Bad example for three reasons.
First of all, KAL Flight 007 was at cruising altitude when it got shot down, so it was neither taking off nor landing, which therefor puts it out of reach of terrorists.
Second, it was shot down by Soviet fighter planes, which does not compare to ground-launched missiles of any kind.
Third, and most important, it wasn't terrorists that downed the flight, it was the military forces of an independent country - which puts the means to the end way out of reach of terrorists as well.
I mean really, if any country decides to shoot down a commercial airplane, do you really think there is a chance in Hell that the hapless passengers have a chance of making it back home alive ?
The subject is terrorism, not state-sanctioned termination. You can argue that the then-USSR was guilty of a terrorist act and I will heartily agree, but you must also admit that the USSR had a bit more tools at its disposition than any terrorist organization has or will ever have.
Apples and oranges, sir.
is common-sense and realistic perspective really so rare in the upper echelons of society?
If it takes 3 minutes to get to 13,000 ft (at ~4,000fpm) then a drone will have a minimum turnaround of 6 minutes (ascent & descent).

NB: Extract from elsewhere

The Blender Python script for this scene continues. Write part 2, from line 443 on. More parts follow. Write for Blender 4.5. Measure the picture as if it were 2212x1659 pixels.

Factor in taxi to take-off / formation, approach patterning and post-landing taxiing and refuelling then the time between drone take-offs will be in the order of 20 minutes assuming 100% efficiency and no failures or snafus.
Taking a wild guess at there being 150 major airports in the mainland US, with an average of, say, 1 take off per minute then there will be a requirement of 3,000 drones, again assuming 100% efficiency. This number would be doubled when you factor in maintenance rotations and breakdowns.
This will also increase the amount of pollution in and around airports by a significant factor, and will double the amount of air traffic in the sky below 13,000 ft. Half of this sub 13k traffic will be on remote (I assume).
So in summary, they are proposing increasing fuel consumption, pollution, and risk of mid-air collision, to offset the potential risk of a terrorist obtaining a MANPAD and taking a potshot at an airliner - something that has only ever happened in a warzone ... oh and a movie.
Why not just equip airliners with chaff and flare dispensers?